Seán Kelly: These Championship proposals will work if given the chance

A few years ago, I had the privilege of proposing on these pages how I believed the All-Ireland Football Championships should be restructured to make it more appealing, more relevant and, above all, more rewarding for the most important component — the players and management.

Seán Kelly: These Championship proposals will work if given the chance

My proposals received a lot of positive reaction at the time. Now that the flaws in the current provincial system and the qualifiers have been further highlighted, people are beginning to ask consistently: is it time for change?

The answer is yes. And the sooner the better.

The GPA says they are going to canvass players on this issue, with Dessie Farrell adding that the provincial championship system has run its course. I don’t think that is the case and I doubt if inter-county players think so either. People have spoken about a Champions League-type championship, or four provinces of eight.

My answer to those suggestions is that the Champions League works well in soccer but will never work in the All-Ireland Football Championship which has a tradition going back over 130 years.

As for the four provinces of eight, well, it’s a nice mathematical concept, but it’s a few hundred years too late. Redrawing the provincial boundaries is never going to happen. So what’s the solution?

The best solution is essentially what we proposed here in 2012. I think more and more people are coming around to that way of thinking. I even saw that Jim McGuinness proposed — broadly speaking - the same concept recently in The Irish Times.

There’s no doubt about it, the qualifier system has lessened the importance of the provincial championships. However, that does not mean we should get rid of them. Absolutely not.

Firstly, our provincial councils are an essential part of the structure of the GAA. People identify with their province. Players like playing in their provincial championships; Centuries-old rivalries which are the bedrock of the GAA have been nourished and cultivated by the provincial competitions. Imagine no Munster final ever again between Cork and Kerry or Cork and Tipperary in hurling.

Ditto other provinces. So, the solution is not to get rid of the provincial championships, but improve them. It can be done.

Basically, all we need to do is introduce two All-Ireland Championships: one Sam Maguire Cup for the top 16 counties and one Tommy Murphy Cup-type competition for the rest — not forgetting London and New York.

The provincial championships are played on a knockout basis. For the Sam Maguire Cup, the finalists of each province qualify, as do the previous years’ finalists of the Tommy Murphy Cup. Then, the rest of the 16 are selected based on the positions they finished in the national league.

The remaining counties will then compete for the Tommy Murphy Cup. This adds a new dimension to the leagues, as the higher up a county finishes, the better the chances of guaranteeing a ranking that will see them compete for the top-tiered All-Ireland Championship, ie, the Sam Maguire. The provincial championships may then decide on how best to run their own championship — be it an open draw or seeded draw.
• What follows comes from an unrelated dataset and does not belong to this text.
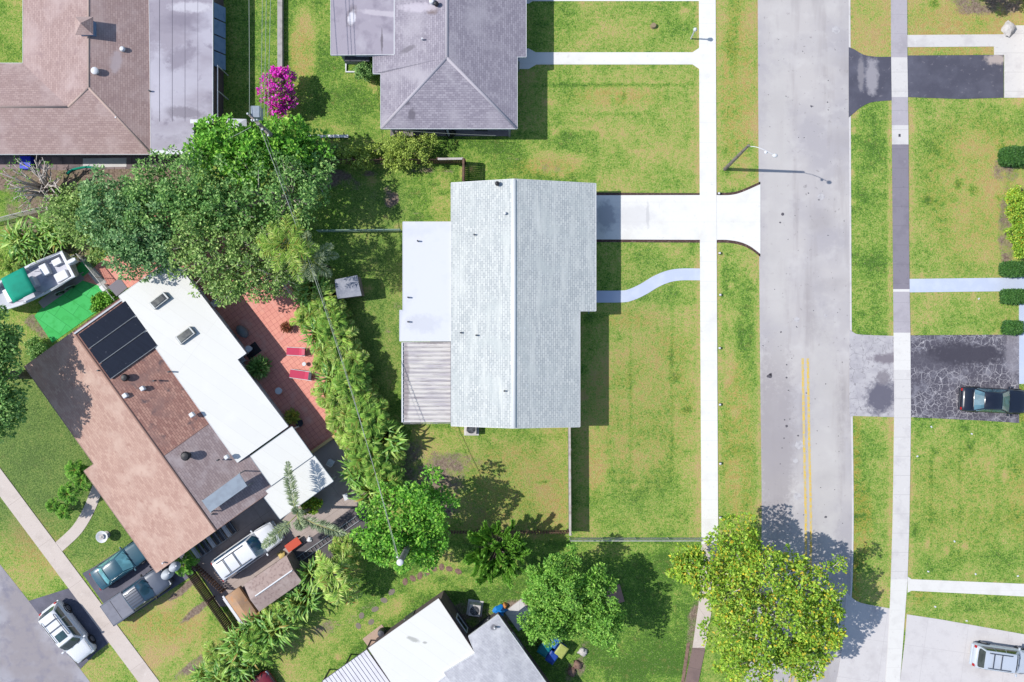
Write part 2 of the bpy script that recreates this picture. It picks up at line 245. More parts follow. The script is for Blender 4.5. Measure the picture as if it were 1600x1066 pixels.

With this system, every player can play in their provincial championship but now, also, entertain a more than realistic hope of winning an All-Ireland medal — either a Sam Maguire or a Tommy Murphy one.

For me, this is guaranteed to work; all it takes is a bit of imagination and promotion. The key for this to work is to play as many games as possible — certainly up to quarter-final level — home or away, or failing that, a Sam Maguire and Tommy Murphy game together as part of a double-header. Television coverage has to be arranged so that both championships get ample coverage. There should be an All Stars team — and an All Stars trip — for the Tommy Murphy Championship team too.

It wouldn’t work? Well, we introduced it for hurling and it’s working very well. The major downside in hurling is that when we introduced the Christy Ring and Nicky Rackard Cups, we insisted that both would be played as curtain-raisers to the All-Ireland semi-finals and televised live.

That happened initially but was then changed to playing them in an empty Croke Park on a Saturday afternoon at the end of May or early June. Big mistake, but even with that they are a huge success. So, for the Tommy Murphy Cup, the finals should be played on the same day as an All-Ireland semi-final. This is gold — what player wouldn’t bite his hand off for that?

This solution I offer is so obvious that I can’t understand why it won’t be introduced at least for a trial period of three years. Instead we dilly and dally over utter nonsense like Champions Leagues, redrawing the provincial boundaries, eliminating the provincial championships and, oh yes, a round robin.

The GAA championship is all about tradition; it’s all about knockout and beating your neighbour. So embrace that and improve it. My proposals do just that and great minds and players like Dara Ó Cinnéide and Jim McGuinness agree.

Jim McGuinness made a valid point when he said “players want to feel that they are on the big stage”. With these proposals, they will. In fact, they will be on the big stage every day they go out.